The Reason Fast-food Stocks Should Be Amongst Your Top Picks
Companies / Sector Analysis Oct 04, 2012 - 10:57 AM GMTThe Reason Fast-food Stocks Should Be Amongst Your Top PicksChipotle Mexican Grill, Inc. (NYSE/CMG) is one of my favorite places to grab a quick bite to eat. Yet, despite some stellar growth, the stock broke below $300.00 on Wednesday and has been steadily losing ground since trading at a 52-week high of $442.40 in April. Mounting concerns regarding future growth and multiple downgrades from analysts have hurt the stock. Hedge fund manager David Einhorn hammered another nail into the coffin when he said that Chipotle’s valuation “doesn’t make sense.”
With Chipotle Mexican trading at 28X 2013 earnings and with a price/earnings-to-growth (PEG) ratio of 1.7, my stock analysis is that the current valuation looks somewhat top-heavy.
According to my stock analysis, there are strong showings in the restaurant sector, especially in the fast-food area. A staggering 30% of the 96,000 new jobs generated in August were driven by the food-services sector, according to data from the U.S. Department of Labor.
The Bloomberg U.S. Quick Service Restaurant Index, which includes Yum! Brands, Inc. (NYSE/YUM) and McDonalds Corporation (NYSE/MCD), is up over 22% for the year to October 3.
Whether it’s eating out or cooking at home, the investment opportunity for food-related stocks is excellent, especially with the fast-food stocks, based on my stock analysis.
At the top of the fast-food chain, according to my stock analysis, is McDonalds, with over 33,000 restaurants in 119 countries, including sizzling growth in China. It plans to have 2,000 restaurants in place in China by 2013. Based on my stock analysis, McDonalds has been a top performer in the restaurant sector over the past decade after making a dramatic shift in its menu to include healthy meals and to broaden its target market.
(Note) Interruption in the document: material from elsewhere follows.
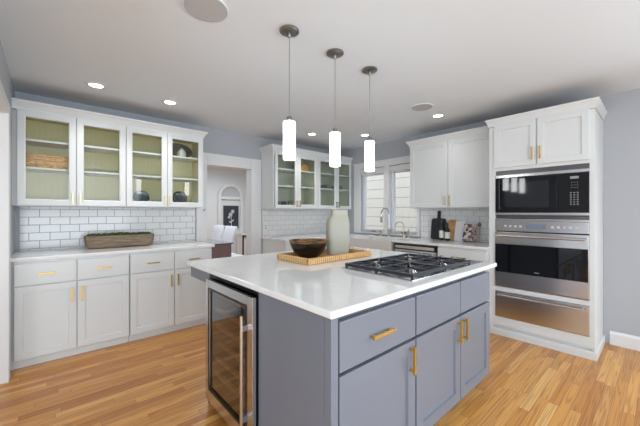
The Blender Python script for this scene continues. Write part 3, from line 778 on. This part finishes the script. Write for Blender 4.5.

My stock analysis shows that the strategy has worked, vaulting McDonalds to the top of the fast-food chain and leaving Burger King Worldwide, Inc. (NYSE/BKW) and The Wendys Company (NASDAQ/WEN) behind.
If you are looking for U.S. restaurant stocks that have a dominant position not only domestically, but also in China—the fastest growing market for fast foods—there are three major best stocks that are deserving of a look and addition to your portfolio, based on my stock analysis.
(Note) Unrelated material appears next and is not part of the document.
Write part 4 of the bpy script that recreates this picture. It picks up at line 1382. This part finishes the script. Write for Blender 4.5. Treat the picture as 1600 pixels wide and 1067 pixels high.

I have already covered the first stock: McDonalds. You cannot go wrong with McDonalds.
My stock analysis is that the second best stock and the top restaurant stock in China is Yum!—the operator of such well-known fast food outlets Taco Bell, Kentucky Fried Chicken (KFC), and Pizza Hut.
The company has close to 4,500 restaurants in 700 cities in China, adding a record 656 in 2011 and planning to add another 700 this year. In 2011, Yum! generated $908 million in operating profits from its Chinese outlets. According to the company’s web site, Yum! considers China to be the greatest restaurant opportunity of the 21st century. At present, about 40% of the company’s profits are generated in that country.
Yum! opened its first KFC in China in 1987 and recently opened its 4,000th. The growth of KFC has been amazing, considering that the U.S. has about 5,200 KFCs; so it looks like it is just a matter of time before there will be more KFCs in China than in the U.S.
Yum!’s Pizza Hut brand was launched in 1990 and is also growing in China, with about 630 restaurants in over 120 cities.
The third up-and-coming player in China’s restaurant sector, according to my stock analysis, is Starbucks Corporation (NASDAQ/SBUX), which is reporting strong business in spite of its later start. The company has over 570 stores in China, with lofty plans of 1,500 outlets by 2015. My stock analysis shows me that Starbucks has excellent potential, based on the possibility of the Chinese shifting their drinking preference from tea to coffee.